In Anchorage, the winters are cold, the snow accumulates (most years, although not right now), and the midwinter days are brilliantly sunny, with the snow reflecting the light. The kids get to go sledding, build snow forts, and have the occasional snow day. Ours even walked to their elementary school across a frozen lake, with a ski trail and hockey arenas swept out of the snowpack. We even had a decent little ski area right in town.
Of course, the winters were also five months long, and the mid-winter days so short (10:30am-3:00pm daylight) that it makes getting out of bed a trial. And occasionally, when the cold snaps and the winter winds hit together, it is too cold, bitter, dangerous cold.

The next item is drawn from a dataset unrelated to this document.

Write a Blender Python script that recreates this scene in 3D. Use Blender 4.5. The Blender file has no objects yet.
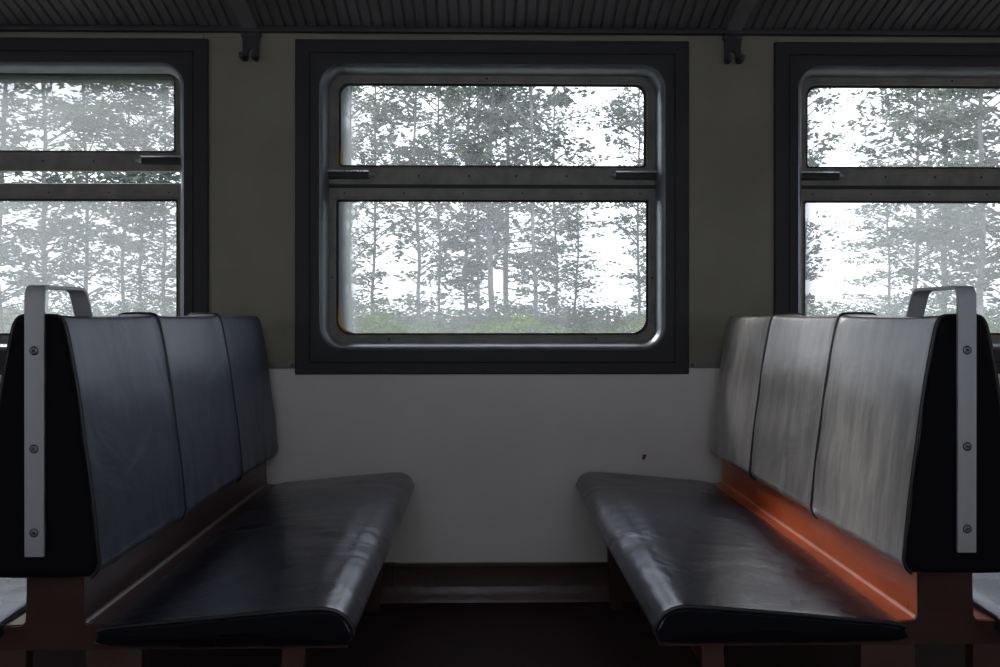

I live in the emerald green Pacific Northwest now. We don’t really have winter, we just have a really long rainstorm. It only freezes a handful of times, and outside of unique weather patterns, almost never snows. We do, however, have storm days here, even a flood-related school cancellation last week. I never even considered buying a backup household generator in Alaska, but I have one now.
I’m not entirely sure that I traded up, climate-wise. In Alaska, we had the long winter and short days. Here in the Puget Sound, we have the eternally grey and gloomy rainy season and seriously nasty storms.
Last time we went to Hawaii, I played golf with a pair of ladies who had retired there, with their spouse. They were little, active women, leather-brown from the sun and obviously thrilled with their lifestyle. I’m not sure I’d like the perpetual spring/summer of Hawaii, nor the tropical storms, but I wouldn’t turn down a Hawaiian condo if it were offered to me.
I think I just need some sunshine, of the non-liquid variety.